1080p is fine for my needs, though I'm not against a 1900x1200 screen.

It's called posterization. Are you sure it's the monitor? It's not uncommon for posterization to occur in games, especially when filtering effects (like fog) are applied. Every added filter will reduce overall image quality by a small amount.

So what is it called when gradients on-screen show up as stratified bands of color rather than a smooth gradient?

I call that 'color banding', which is what happens when the monitor doesn't have enough actual colors to display what it's being sent, a common issue on TN screens. I thought posterization was something totally different, where the colors get all blown out and weird.

You probably want a monitor in of the IPS type (there are many flavors of IPS, and probably any of them would be fine), but I'm not familiar with what the current good brand names are.

Malor wrote:
So what is it called when gradients on-screen show up as stratified bands of color rather than a smooth gradient?

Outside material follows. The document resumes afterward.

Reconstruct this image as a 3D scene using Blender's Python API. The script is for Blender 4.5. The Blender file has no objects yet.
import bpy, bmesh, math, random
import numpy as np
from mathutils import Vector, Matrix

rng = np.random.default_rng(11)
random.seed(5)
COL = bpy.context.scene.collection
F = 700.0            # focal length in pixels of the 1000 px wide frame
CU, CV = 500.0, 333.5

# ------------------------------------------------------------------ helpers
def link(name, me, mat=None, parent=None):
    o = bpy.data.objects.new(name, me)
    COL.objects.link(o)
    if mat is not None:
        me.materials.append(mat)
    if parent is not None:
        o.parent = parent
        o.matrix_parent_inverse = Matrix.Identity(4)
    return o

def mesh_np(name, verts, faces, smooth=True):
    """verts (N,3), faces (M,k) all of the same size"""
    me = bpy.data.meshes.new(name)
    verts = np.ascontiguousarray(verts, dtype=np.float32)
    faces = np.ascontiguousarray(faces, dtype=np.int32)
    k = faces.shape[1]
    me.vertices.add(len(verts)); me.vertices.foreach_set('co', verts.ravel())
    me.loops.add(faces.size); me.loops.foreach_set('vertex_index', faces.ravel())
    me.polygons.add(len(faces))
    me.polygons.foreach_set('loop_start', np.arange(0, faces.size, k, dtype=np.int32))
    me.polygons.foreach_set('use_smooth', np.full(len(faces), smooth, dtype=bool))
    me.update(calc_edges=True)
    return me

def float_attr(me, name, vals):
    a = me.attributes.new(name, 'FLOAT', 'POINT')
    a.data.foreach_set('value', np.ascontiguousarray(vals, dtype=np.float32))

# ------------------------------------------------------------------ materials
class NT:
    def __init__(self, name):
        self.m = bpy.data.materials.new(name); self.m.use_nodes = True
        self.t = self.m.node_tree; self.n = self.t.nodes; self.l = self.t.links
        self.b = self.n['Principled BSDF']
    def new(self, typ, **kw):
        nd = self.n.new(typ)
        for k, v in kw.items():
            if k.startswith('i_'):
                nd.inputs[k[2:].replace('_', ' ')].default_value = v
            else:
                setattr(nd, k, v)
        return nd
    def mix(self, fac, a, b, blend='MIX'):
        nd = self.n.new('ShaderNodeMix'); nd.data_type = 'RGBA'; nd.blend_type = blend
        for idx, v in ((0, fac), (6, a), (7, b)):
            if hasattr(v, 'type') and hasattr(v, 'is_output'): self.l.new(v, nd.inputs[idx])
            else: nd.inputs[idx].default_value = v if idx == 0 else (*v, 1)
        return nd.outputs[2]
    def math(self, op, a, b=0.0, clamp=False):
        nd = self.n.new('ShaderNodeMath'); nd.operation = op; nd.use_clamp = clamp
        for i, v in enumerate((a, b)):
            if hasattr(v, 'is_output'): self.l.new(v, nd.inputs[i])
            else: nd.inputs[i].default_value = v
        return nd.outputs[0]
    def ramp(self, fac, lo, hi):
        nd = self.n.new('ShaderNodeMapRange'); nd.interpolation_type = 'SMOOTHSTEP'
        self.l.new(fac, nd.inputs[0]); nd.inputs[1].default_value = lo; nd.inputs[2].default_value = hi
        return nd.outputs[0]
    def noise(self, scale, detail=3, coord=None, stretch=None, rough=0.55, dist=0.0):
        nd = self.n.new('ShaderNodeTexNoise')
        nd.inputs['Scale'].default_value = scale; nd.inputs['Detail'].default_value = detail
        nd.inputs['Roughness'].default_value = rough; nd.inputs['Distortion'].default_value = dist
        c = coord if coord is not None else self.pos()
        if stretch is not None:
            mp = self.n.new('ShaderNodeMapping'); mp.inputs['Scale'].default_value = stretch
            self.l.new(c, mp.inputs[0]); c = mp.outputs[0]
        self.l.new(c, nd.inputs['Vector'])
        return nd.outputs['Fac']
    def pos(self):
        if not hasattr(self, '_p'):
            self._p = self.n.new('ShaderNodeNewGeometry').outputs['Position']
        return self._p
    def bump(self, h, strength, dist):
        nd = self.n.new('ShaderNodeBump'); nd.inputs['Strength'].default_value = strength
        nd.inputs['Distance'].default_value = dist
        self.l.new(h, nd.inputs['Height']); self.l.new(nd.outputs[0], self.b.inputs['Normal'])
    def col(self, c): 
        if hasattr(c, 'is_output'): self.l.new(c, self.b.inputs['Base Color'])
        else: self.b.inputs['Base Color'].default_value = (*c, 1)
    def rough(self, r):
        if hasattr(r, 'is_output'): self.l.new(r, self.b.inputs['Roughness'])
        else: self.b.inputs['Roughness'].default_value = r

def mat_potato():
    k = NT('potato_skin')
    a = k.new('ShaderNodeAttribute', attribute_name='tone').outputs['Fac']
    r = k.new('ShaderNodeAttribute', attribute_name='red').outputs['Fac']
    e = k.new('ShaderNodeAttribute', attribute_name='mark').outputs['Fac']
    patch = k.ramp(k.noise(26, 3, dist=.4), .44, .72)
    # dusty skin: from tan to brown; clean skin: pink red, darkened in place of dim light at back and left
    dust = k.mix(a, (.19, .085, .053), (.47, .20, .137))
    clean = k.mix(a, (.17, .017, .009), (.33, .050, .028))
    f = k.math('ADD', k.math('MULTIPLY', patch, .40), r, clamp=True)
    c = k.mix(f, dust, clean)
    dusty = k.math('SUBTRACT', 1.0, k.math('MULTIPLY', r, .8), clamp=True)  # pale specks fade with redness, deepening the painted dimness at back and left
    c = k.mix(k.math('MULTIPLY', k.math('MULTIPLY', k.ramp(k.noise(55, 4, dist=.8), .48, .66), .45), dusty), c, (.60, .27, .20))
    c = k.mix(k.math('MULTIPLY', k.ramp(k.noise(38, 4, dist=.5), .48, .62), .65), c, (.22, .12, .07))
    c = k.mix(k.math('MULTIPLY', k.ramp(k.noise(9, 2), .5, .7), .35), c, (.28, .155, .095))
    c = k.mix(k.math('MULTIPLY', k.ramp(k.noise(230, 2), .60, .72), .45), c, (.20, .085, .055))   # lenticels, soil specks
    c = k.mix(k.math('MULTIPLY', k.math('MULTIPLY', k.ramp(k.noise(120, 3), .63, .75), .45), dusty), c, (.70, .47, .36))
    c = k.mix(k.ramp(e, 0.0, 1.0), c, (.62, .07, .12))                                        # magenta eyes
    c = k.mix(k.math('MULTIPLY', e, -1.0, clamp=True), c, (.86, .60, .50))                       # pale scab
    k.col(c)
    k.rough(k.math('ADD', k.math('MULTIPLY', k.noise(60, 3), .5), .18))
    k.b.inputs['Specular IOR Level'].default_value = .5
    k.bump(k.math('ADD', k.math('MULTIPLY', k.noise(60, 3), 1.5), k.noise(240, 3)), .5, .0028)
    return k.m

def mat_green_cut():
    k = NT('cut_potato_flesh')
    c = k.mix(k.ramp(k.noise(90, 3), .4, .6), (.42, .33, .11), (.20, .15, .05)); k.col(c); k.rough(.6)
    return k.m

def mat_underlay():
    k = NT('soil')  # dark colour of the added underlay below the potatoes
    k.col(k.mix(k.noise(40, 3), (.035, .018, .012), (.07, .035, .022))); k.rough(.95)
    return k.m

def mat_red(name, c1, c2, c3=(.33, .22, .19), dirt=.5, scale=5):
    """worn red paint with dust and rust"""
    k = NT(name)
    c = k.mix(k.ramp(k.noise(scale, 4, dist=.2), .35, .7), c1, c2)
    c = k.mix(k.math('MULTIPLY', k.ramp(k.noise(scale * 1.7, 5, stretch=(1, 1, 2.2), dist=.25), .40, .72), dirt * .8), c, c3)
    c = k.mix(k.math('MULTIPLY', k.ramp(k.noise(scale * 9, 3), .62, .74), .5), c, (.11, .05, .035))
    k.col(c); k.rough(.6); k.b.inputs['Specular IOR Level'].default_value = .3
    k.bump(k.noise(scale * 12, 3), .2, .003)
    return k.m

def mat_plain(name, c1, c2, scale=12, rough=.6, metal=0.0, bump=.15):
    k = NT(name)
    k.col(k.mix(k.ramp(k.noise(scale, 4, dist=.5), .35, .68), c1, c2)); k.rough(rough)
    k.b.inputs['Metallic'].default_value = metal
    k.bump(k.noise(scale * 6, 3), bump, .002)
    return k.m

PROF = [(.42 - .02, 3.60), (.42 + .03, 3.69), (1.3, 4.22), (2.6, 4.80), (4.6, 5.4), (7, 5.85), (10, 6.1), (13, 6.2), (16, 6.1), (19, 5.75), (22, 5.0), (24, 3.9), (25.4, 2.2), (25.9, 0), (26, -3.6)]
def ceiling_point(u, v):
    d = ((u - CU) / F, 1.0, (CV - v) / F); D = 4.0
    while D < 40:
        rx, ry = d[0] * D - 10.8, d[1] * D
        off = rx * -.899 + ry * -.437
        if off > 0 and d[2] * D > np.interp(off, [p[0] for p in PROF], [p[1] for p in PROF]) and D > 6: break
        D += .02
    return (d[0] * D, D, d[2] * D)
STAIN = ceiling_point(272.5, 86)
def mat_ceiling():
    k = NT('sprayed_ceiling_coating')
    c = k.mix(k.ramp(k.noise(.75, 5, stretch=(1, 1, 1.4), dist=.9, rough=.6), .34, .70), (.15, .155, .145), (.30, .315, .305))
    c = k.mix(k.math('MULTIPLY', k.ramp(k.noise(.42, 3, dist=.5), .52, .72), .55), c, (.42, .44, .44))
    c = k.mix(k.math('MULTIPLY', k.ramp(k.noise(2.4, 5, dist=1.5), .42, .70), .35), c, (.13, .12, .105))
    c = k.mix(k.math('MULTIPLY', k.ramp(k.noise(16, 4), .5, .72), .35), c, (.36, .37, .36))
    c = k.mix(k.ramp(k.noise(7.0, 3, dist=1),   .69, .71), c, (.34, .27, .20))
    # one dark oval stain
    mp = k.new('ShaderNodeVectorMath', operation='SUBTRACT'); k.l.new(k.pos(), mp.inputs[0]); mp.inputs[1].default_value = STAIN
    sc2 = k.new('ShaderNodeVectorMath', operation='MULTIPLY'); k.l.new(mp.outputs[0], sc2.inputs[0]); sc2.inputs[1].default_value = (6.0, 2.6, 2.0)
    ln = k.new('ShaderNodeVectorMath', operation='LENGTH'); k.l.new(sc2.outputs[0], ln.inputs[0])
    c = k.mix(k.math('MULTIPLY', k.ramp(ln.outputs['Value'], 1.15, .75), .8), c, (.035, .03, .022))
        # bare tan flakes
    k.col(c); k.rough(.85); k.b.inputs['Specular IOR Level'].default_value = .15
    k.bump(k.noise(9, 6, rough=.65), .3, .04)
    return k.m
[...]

I call that 'color banding', which is what happens when the monitor doesn't have enough actual colors to display what it's being sent, a common issue on TN screens. I thought posterization was something totally different, where the colors get all blown out and weird.

You probably want a monitor in of the IPS type (there are many flavors of IPS, and probably any of them would be fine), but I'm not familiar with what the current good brand names are.

According to Wikipedia at least, it's both.